-------- DATA TO USE --------

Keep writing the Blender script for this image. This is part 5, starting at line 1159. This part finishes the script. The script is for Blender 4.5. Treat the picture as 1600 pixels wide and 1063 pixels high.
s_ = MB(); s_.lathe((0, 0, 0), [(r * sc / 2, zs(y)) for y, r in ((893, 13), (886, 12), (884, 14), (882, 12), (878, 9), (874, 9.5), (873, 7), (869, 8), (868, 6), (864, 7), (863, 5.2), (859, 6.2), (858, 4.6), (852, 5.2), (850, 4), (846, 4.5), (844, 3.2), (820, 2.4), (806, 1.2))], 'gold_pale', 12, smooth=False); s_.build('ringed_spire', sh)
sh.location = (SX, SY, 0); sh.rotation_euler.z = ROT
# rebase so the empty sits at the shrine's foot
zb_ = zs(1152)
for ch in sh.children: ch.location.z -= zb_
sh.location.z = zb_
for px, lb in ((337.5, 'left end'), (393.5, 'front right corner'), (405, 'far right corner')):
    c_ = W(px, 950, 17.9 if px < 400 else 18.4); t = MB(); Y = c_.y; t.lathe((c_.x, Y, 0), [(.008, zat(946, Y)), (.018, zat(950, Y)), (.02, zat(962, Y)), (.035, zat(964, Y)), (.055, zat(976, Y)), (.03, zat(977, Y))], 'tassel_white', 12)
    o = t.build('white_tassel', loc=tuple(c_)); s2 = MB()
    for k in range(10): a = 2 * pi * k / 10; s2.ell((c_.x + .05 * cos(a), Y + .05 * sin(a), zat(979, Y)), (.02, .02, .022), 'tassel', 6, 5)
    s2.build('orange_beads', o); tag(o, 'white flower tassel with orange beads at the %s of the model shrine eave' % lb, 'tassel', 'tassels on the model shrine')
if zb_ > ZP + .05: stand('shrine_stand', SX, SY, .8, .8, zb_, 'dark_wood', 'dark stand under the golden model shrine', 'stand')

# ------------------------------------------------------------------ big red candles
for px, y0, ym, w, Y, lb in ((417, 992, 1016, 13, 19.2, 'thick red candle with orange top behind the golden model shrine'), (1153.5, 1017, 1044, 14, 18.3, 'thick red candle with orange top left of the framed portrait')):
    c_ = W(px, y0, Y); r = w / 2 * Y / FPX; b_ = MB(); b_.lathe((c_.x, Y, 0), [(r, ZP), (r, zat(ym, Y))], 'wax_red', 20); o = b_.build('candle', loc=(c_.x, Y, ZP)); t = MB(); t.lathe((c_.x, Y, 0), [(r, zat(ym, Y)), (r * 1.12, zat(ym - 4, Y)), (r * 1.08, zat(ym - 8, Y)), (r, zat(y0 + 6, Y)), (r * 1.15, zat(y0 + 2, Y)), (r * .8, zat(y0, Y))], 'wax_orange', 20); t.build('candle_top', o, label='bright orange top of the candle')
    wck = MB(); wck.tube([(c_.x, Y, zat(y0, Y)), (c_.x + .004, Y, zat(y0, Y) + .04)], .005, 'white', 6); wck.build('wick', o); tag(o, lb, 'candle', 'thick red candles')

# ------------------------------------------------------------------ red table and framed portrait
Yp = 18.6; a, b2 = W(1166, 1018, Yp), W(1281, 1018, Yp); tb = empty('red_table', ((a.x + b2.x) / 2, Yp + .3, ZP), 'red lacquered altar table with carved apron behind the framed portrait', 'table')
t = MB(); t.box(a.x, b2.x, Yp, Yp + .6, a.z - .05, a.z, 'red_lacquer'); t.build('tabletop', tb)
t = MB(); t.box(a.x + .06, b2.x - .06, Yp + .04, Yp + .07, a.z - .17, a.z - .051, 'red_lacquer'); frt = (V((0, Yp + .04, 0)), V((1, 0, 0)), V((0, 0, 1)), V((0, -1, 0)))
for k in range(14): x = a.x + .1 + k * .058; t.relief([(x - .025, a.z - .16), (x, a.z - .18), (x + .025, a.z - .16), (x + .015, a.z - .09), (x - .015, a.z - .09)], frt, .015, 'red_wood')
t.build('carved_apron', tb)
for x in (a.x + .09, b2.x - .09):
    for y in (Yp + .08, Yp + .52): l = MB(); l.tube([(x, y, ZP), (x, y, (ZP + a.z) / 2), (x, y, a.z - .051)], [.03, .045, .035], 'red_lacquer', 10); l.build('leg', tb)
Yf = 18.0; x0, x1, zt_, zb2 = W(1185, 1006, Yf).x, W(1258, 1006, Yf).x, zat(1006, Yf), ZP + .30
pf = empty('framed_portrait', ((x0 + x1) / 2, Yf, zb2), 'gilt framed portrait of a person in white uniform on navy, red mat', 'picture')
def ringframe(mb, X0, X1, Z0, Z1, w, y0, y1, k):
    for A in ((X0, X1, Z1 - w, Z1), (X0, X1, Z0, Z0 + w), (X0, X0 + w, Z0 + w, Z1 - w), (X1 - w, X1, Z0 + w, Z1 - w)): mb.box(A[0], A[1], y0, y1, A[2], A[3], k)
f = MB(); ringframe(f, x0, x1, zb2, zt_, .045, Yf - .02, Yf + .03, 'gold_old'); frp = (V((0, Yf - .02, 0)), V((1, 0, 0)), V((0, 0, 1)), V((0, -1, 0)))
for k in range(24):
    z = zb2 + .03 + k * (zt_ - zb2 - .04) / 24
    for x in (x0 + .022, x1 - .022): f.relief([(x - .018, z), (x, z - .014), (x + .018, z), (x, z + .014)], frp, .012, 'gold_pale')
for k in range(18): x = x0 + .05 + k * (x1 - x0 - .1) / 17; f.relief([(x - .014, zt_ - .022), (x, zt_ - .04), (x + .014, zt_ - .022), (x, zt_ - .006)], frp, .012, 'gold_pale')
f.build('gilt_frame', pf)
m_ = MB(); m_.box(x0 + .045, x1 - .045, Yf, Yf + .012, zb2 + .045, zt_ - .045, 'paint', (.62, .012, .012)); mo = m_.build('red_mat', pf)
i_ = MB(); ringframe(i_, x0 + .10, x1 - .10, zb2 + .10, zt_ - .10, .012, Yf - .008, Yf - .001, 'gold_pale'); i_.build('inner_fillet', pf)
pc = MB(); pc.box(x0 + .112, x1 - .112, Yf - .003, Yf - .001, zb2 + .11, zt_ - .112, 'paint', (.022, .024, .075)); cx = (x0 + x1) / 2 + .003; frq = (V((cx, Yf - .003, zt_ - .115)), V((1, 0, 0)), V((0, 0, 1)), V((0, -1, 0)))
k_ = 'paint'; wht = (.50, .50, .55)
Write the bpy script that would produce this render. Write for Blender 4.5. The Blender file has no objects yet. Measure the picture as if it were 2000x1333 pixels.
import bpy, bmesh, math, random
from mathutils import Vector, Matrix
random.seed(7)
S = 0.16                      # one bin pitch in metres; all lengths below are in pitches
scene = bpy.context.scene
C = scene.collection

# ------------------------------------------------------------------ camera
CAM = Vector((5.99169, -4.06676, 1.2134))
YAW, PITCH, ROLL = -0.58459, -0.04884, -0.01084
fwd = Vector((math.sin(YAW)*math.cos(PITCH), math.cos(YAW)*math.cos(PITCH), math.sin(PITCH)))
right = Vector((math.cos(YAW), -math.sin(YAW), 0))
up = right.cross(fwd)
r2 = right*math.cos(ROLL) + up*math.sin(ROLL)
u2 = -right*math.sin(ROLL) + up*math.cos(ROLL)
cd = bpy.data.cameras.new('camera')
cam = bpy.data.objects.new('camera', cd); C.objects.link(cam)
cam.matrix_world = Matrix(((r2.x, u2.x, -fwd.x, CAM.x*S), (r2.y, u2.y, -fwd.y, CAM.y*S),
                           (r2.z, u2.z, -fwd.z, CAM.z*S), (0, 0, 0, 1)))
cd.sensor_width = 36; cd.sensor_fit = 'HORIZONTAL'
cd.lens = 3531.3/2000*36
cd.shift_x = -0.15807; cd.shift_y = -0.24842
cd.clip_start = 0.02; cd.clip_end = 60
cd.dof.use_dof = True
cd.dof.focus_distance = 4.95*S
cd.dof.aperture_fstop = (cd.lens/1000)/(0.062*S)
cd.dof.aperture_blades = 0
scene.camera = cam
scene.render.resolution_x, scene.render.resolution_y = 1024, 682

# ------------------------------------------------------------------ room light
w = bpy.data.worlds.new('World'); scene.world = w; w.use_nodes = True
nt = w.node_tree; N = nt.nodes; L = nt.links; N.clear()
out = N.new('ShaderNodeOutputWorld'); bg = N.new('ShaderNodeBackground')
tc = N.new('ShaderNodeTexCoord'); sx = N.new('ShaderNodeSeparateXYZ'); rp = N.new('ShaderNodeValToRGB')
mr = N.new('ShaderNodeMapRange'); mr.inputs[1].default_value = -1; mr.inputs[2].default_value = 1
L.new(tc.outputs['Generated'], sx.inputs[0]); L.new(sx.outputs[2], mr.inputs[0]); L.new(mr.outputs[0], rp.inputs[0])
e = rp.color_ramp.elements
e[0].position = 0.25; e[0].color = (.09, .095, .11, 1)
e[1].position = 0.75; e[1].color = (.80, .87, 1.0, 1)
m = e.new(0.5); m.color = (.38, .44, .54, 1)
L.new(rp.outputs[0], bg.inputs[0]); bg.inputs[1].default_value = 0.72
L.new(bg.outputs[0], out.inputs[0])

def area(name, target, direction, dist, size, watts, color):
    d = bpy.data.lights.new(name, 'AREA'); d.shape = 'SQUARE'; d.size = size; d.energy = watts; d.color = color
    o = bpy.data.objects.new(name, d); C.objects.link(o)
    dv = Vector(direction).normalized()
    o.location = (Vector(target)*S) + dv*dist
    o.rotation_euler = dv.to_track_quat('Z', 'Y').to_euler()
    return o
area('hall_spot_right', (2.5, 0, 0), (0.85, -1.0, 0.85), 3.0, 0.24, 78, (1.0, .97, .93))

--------

Transcribe the records above exactly, beginning at the line that contains "Write the bpy" and ending with the line that contains "scene.render.resolution_x, scene.render.resolution_y = 1024, 682", both included, and nothing else.

Write the bpy script that would produce this render. Write for Blender 4.5. The Blender file has no objects yet. Measure the picture as if it were 2000x1333 pixels.
import bpy, bmesh, math, random
from mathutils import Vector, Matrix
random.seed(7)
S = 0.16                      # one bin pitch in metres; all lengths below are in pitches
scene = bpy.context.scene
C = scene.collection

# ------------------------------------------------------------------ camera
CAM = Vector((5.99169, -4.06676, 1.2134))
YAW, PITCH, ROLL = -0.58459, -0.04884, -0.01084
fwd = Vector((math.sin(YAW)*math.cos(PITCH), math.cos(YAW)*math.cos(PITCH), math.sin(PITCH)))
right = Vector((math.cos(YAW), -math.sin(YAW), 0))
up = right.cross(fwd)
r2 = right*math.cos(ROLL) + up*math.sin(ROLL)
u2 = -right*math.sin(ROLL) + up*math.cos(ROLL)
cd = bpy.data.cameras.new('camera')
cam = bpy.data.objects.new('camera', cd); C.objects.link(cam)
cam.matrix_world = Matrix(((r2.x, u2.x, -fwd.x, CAM.x*S), (r2.y, u2.y, -fwd.y, CAM.y*S),
                           (r2.z, u2.z, -fwd.z, CAM.z*S), (0, 0, 0, 1)))
cd.sensor_width = 36; cd.sensor_fit = 'HORIZONTAL'
cd.lens = 3531.3/2000*36
cd.shift_x = -0.15807; cd.shift_y = -0.24842
cd.clip_start = 0.02; cd.clip_end = 60
cd.dof.use_dof = True
cd.dof.focus_distance = 4.95*S
cd.dof.aperture_fstop = (cd.lens/1000)/(0.062*S)
cd.dof.aperture_blades = 0
scene.camera = cam
scene.render.resolution_x, scene.render.resolution_y = 1024, 682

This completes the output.